私たちは日常のなかで、知らず知らずのうちに「図と地」を切り替えながら生きています。けれど、その切り替えの自覚がないままだと、目の前のことに没頭しすぎたり、重要な背景を見落としたりしてしまいます。

ゲシュタルト心理学の「図と地」の視点は、私たちの注意や知覚のクセを理解するヒントを与えてくれます。そして、それに気づき、自分の認知を見つめ直すメタ認知力は、より柔軟で豊かな生き方の基礎になる力です。

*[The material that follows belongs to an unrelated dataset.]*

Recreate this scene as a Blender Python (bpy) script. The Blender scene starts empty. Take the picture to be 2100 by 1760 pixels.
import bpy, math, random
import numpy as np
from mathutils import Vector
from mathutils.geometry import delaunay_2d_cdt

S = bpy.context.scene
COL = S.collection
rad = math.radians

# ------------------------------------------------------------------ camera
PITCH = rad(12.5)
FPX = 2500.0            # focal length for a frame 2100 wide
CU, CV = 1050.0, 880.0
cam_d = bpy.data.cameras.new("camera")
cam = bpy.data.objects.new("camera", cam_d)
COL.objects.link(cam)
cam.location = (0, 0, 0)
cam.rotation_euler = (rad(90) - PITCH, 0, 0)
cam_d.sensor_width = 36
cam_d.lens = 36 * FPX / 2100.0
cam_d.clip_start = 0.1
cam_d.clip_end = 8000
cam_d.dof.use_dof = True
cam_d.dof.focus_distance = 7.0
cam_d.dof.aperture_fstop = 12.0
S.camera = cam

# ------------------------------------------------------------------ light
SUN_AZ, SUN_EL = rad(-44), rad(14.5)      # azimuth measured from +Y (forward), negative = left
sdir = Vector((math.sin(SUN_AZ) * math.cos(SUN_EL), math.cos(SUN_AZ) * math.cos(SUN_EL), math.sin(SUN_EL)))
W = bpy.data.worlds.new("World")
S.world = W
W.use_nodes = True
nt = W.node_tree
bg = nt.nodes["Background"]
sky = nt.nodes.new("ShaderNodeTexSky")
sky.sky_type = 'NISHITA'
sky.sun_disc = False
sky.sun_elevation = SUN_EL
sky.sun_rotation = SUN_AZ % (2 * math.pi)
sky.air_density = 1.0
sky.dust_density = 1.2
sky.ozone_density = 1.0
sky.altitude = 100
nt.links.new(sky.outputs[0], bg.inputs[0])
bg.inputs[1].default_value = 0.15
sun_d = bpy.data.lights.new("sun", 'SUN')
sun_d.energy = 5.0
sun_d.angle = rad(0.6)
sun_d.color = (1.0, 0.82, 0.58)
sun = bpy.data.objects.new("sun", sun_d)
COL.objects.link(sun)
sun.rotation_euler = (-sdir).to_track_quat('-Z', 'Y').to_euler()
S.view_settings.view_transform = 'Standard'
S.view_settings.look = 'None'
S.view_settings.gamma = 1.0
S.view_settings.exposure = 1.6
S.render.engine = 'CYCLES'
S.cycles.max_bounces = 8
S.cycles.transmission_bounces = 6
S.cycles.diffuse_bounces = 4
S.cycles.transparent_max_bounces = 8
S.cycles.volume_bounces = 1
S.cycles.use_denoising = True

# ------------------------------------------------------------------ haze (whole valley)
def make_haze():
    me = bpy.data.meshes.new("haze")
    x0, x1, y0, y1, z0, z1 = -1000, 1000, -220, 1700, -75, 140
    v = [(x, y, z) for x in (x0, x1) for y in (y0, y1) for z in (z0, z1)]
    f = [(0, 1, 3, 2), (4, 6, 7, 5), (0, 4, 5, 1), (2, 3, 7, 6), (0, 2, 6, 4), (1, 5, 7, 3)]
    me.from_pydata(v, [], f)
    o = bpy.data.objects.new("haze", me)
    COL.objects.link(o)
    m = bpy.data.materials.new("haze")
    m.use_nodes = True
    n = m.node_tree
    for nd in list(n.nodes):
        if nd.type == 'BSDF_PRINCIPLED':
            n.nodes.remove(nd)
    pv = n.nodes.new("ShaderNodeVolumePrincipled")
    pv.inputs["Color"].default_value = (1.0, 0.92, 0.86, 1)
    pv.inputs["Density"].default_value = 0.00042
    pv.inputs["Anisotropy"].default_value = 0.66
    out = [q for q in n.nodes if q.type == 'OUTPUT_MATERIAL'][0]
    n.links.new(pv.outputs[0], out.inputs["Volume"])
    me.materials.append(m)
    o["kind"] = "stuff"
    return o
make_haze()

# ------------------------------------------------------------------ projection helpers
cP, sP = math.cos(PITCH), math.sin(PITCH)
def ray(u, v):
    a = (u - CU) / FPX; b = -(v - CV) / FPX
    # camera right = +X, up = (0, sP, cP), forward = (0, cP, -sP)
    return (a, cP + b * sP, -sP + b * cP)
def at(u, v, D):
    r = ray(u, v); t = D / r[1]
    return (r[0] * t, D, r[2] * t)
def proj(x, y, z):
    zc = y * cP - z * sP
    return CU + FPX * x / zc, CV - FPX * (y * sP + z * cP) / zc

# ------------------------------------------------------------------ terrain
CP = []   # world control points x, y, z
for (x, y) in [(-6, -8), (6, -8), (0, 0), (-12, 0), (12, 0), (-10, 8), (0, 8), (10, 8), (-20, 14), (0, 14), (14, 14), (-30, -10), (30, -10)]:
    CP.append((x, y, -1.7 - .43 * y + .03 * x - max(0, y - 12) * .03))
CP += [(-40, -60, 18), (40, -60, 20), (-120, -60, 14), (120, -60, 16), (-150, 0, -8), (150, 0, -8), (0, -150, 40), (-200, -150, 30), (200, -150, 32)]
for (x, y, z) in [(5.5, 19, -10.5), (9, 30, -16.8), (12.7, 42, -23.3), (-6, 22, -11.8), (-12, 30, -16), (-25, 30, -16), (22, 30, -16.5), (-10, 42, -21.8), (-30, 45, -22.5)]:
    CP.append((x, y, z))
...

映画館での体験は、それを体感する絶好のチャンスです。次に映画を観るときは、「あ、自分は今どこに意識を向けているだろう?」と問いかけてみてください。それは“気づきの連鎖”の、はじまりになるかもしれません。


コラム:ゲシュタルト療法とゲシュタルト心理学の関係

ゲシュタルト療法とゲシュタルト心理学は、名前に共通点がありますが、出発点と目的が異なります。ただし、ゲシュタルト療法の基本的な考え方の一部は、ゲシュタルト心理学の理論に影響を受けており、その関係性を理解することで、両者の思想的なつながりが見えてきます。

まず、ゲシュタルト心理学は20世紀初頭にドイツで生まれた知覚心理学の学派で、代表的な研究者にはマックス・ヴェルトハイマー、ヴォルフガング・ケーラー、クルト・コフカなどがいます。この学派の基本的な主張は、「全体は部分の単純な総和ではない(The whole is different from the sum of its parts)」というものです。たとえば、人間の知覚は個々の刺激の寄せ集めではなく、それらを意味ある「まとまり(=ゲシュタルト)」として捉える傾向があるという視点に立っています。たとえば図と地の関係や、接近・類同・閉合といった知覚法則がその代表例です。

一方、ゲシュタルト療法は1940〜50年代にフリッツ・パールズとその妻ローラ・パールズ、そしてポール・グッドマンらによってアメリカで開発された心理療法の一つです。こちらは知覚理論というよりも、人間の「今・ここ」の気づき、自己責任、感情表現、統合などを重視した体験的・実践的アプローチです。クライアントが現在の体験に気づき、分断された感情や行動のパターンを再統合していくことを目的としています。

このように、ゲシュタルト療法とゲシュタルト心理学は出発点が異なりますが、共通しているのは「全体性への関心」と「気づきの重要性」です。たとえば、ゲシュタルト心理学における図と地の理論は、ゲシュタルト療法において「クライアントが何に注意を向け、何を無意識に背景に押しやっているか」を理解する際のモデルとして活用されます。また、知覚の統合という観点も、「未完了の課題」や「分断された自己」の再統合というゲシュタルト療法の目的と共鳴しています。

要するに、ゲシュタルト療法はゲシュタルト心理学の理論を土台の一つとしながらも、より広範な哲学・実存主義・身体性の視点を取り入れて発展した心理療法だと言えるでしょう。名前の共通性から混同されがちですが、両者の関係は「理論的影響元と実践的応用」という形でつながっているのです。